Таким образом, если соотнести религию с языком, то требуется указать и на то, что никому не пристало позиционировать свой родной язык как превосходящий
все остальные языки. На любом языке человек может постичь правду – единственную правду, и на любом языке он может ошибаться, и да, лгать. Аналогично путь к Богу можно найти через любую религию – и это будет путь к единственному Богу[159]. Однако в таком случае мы имеем дело не с языковым, а с религиозным плюрализмом, именно потому, что религия в целом предстает в форме различных вероисповеданий, ни одно из которых, как было указано выше, не может претендовать на превосходство над другими. Но не может ли оказаться, что религиозный плюрализм рано или поздно будет преодолен и на его место придет религиозный универсализм? Я не верю в появление своеобразного религиозного эсперанто. Напротив. Мы движемся не к универсальной религиозности, а скорее к личной – глубочайше персонализированной религиозности, той, которая будет выражаться на своем языке, исключительно характерном и личностном для каждого, кто обращается к Богу[160]. Гордон Олпорт особо отмечает индуизм как «редкий пример институциональной религии, в которой распознается предельная индивидуальность религиозного переживания»[161].Должно ли это означать, что отдельные вероисповедания и, соответственно, их организации и институты катятся к упадку? Думаю, нет, так как – при всем различии религий на уровне того стиля, в котором адепты отдельных религий выражают свой поиск конечного смысла и обращаются к конечному смыслу – всегда существуют и будут существовать общие ритуалы и символы. Действительно, есть так много разных языков – и не во многих ли языках используется одинаковый алфавит?
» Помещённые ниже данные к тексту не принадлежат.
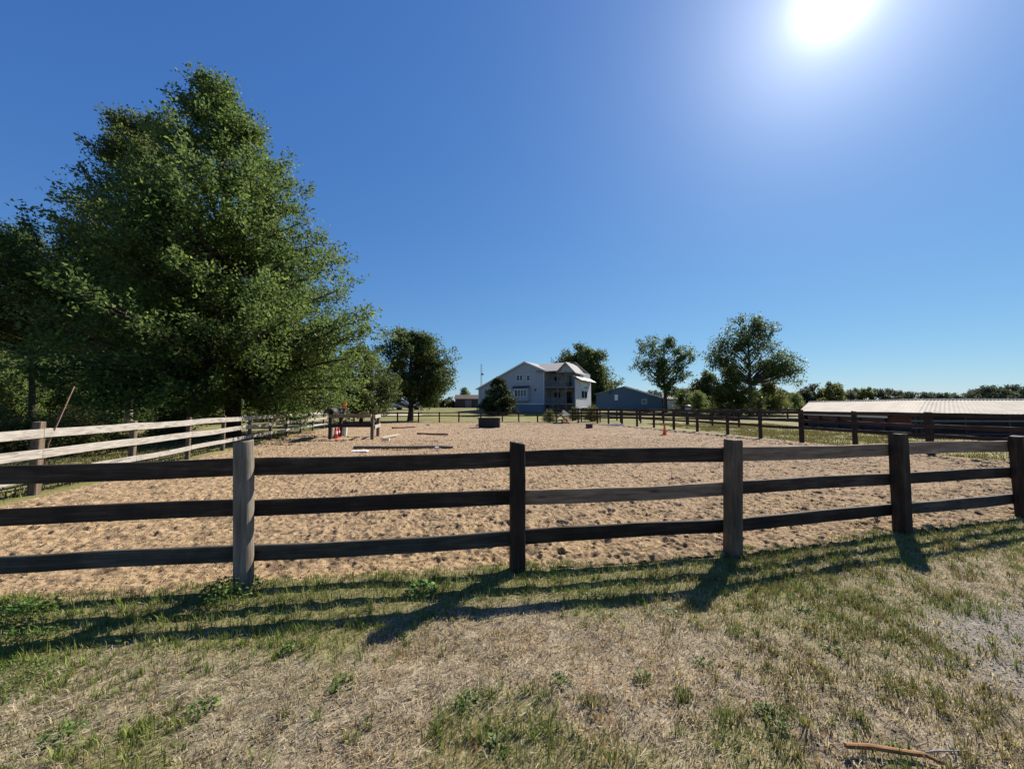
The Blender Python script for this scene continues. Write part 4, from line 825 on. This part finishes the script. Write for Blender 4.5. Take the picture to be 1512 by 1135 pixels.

Следует добавить, что приведенная нами здесь трактовка религии – религии в широчайшем смысле слова, – честно говоря, почти не связана с конфессиональной узколобостью и проистекающей из нее религиозной недальновидностью, заставляющей, по-видимому, усматривать в Боге некое существо, обладающее единственной целью, а именно чтобы в него верили как можно больше людей, причем верили именно так, как предписывает конкретная конфессия. «Просто поверьте, – говорят нам, – и все будет хорошо». Однако я не могу представить себе какой-либо смысл в том, что Церковь требует
от меня поверить. Я не могу просто захотеть и поверить, равно как не могу захотеть и полюбить, то есть принудить себя к любви или же принудить себя к надежде, вопреки тому, что мне известно. Есть вещи, которые просто не желают совершаться – и их нельзя осуществить силой или по приказу. Простой пример: я не могу засмеяться по приказу. Если кто-то хочет, чтобы я засмеялся, пусть он хотя бы расскажет мне анекдот. Аналогичная ситуация возникает и с любовью, и с верой; они не поддаются манипуляциям. Они, будучи интенциональными феноменами, возникают обычно лишь тогда, когда выясняется адекватное им содержание и предмет[162]. Если вы хотите добиться, чтобы кто-либо уверовал в Бога, то должны представить ему Бога правдоподобным и прежде всего ваши собственные аргументы должны казаться собеседнику достоверными. Иными словами, следует поступать ровно наоборот по сравнению с практикой различных религий, которые, казалось бы, только тем и занимаются, что борются друг с другом и переманивают друг у друга верующих.